▸ **GIVEN INSTRUCTION**
Copy exactly the lines from the start of the data below through the one that carries "bpy.data.objects.remove(o)", and only those.

▸ **INFORMATION SUPPLIED**
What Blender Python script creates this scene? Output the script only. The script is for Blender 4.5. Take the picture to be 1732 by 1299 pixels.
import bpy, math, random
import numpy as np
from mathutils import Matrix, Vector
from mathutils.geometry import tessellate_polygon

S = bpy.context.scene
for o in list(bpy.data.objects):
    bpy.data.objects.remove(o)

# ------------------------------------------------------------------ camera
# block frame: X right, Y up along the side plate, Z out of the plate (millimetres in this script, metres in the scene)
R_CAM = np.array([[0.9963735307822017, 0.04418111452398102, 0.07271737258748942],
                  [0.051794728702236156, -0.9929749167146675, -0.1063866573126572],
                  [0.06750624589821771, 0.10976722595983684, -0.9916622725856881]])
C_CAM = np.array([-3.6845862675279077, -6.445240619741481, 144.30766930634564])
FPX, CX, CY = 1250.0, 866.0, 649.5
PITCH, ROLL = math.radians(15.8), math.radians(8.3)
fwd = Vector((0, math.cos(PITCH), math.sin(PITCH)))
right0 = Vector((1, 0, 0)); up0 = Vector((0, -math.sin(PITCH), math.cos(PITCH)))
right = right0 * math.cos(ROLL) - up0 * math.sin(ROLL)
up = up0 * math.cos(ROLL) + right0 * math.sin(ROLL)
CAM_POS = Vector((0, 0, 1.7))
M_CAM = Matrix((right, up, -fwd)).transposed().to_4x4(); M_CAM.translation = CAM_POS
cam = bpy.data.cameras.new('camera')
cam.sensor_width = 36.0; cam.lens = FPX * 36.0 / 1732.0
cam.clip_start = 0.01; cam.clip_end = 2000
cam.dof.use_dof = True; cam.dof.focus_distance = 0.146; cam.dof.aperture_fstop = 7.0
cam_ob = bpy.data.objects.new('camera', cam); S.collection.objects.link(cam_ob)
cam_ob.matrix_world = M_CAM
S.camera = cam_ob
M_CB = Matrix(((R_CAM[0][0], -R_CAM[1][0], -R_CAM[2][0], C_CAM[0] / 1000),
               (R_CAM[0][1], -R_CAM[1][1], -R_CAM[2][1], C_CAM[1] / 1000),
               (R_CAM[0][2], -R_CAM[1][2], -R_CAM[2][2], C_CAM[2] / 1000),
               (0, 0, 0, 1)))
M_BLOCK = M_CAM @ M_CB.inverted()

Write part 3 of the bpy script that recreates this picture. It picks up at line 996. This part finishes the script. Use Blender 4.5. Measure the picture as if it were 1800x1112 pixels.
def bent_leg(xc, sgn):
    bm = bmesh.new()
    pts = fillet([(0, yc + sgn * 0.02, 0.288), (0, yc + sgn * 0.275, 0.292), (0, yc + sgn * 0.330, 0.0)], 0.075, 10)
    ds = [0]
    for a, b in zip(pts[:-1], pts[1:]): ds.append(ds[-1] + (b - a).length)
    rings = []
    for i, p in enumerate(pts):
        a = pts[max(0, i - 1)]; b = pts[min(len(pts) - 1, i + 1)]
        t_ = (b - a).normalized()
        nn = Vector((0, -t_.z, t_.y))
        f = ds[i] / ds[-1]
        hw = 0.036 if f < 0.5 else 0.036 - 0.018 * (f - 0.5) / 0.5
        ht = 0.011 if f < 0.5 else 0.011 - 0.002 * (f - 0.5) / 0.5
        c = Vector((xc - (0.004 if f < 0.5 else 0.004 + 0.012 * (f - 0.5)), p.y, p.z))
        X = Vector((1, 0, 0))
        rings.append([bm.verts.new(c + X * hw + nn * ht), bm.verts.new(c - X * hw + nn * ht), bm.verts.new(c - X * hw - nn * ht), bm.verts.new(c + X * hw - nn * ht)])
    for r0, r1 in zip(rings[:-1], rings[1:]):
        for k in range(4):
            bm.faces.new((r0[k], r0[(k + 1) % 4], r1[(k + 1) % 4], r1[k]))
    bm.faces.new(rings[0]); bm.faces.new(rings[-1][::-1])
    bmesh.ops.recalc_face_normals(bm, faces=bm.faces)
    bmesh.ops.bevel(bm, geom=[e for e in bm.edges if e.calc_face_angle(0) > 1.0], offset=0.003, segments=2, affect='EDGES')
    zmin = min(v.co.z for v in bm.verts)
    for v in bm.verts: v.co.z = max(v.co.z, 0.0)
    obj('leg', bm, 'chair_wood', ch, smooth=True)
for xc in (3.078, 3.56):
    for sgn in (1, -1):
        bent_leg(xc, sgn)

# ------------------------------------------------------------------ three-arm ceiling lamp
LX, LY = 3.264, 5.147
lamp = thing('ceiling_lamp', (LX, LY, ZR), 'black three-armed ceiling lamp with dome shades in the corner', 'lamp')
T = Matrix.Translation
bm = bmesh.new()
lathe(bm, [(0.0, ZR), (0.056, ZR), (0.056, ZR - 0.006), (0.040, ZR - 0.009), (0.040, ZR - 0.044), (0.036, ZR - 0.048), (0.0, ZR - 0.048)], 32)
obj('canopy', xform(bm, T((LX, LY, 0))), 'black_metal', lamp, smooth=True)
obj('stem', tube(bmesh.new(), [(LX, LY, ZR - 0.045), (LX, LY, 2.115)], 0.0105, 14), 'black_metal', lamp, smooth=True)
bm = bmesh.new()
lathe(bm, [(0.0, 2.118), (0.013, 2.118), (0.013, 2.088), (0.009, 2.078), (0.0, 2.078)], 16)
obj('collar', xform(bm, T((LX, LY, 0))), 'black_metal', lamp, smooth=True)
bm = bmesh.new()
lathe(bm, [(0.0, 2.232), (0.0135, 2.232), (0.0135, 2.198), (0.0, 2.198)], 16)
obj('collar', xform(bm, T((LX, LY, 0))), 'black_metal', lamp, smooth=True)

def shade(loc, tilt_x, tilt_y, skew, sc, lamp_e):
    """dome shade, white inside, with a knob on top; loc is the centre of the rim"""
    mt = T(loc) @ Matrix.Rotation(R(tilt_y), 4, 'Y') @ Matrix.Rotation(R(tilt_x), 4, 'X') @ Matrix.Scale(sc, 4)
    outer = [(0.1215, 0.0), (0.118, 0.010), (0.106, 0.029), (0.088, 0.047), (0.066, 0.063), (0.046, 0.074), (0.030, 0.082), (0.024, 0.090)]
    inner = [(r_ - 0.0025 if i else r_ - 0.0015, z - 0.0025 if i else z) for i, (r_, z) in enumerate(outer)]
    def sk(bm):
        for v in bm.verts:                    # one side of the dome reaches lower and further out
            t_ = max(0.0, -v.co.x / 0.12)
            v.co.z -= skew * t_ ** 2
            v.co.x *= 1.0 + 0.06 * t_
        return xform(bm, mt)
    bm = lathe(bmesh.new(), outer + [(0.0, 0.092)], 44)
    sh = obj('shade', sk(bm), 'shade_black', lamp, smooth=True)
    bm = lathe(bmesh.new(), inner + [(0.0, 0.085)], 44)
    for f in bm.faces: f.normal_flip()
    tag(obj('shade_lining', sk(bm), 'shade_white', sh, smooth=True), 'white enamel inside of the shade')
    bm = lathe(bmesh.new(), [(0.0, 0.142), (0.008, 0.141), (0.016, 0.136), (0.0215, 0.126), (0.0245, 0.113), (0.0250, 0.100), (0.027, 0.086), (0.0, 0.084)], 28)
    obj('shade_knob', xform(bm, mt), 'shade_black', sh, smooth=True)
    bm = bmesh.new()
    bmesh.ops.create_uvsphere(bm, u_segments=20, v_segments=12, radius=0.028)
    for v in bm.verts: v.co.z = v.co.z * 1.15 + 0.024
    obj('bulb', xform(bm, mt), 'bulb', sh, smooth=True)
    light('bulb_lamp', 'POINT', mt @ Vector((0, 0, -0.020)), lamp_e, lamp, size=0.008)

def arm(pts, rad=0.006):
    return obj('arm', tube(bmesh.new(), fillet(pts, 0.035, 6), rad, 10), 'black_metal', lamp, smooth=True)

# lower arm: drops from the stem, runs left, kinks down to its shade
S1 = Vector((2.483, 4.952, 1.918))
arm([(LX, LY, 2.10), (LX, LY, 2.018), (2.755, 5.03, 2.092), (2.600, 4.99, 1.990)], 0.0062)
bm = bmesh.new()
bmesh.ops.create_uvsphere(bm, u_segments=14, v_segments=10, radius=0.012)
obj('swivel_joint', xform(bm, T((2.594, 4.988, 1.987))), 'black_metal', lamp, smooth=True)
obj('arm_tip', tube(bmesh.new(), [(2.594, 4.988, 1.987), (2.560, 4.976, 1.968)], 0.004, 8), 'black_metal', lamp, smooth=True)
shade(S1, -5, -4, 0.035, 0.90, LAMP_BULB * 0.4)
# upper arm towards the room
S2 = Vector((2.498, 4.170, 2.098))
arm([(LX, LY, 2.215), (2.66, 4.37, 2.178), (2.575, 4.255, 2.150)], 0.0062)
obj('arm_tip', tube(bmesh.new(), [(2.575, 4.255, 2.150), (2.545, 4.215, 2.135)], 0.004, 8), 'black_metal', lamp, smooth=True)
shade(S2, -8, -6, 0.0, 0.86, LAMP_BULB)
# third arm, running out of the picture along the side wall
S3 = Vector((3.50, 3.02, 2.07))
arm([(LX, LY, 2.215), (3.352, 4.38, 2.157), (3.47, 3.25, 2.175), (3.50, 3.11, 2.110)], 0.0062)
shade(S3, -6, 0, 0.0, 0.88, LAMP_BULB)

▸ **WRITTEN ANSWER**
What Blender Python script creates this scene? Output the script only. The script is for Blender 4.5. Take the picture to be 1732 by 1299 pixels.
import bpy, math, random
import numpy as np
from mathutils import Matrix, Vector
from mathutils.geometry import tessellate_polygon

S = bpy.context.scene
for o in list(bpy.data.objects):
    bpy.data.objects.remove(o)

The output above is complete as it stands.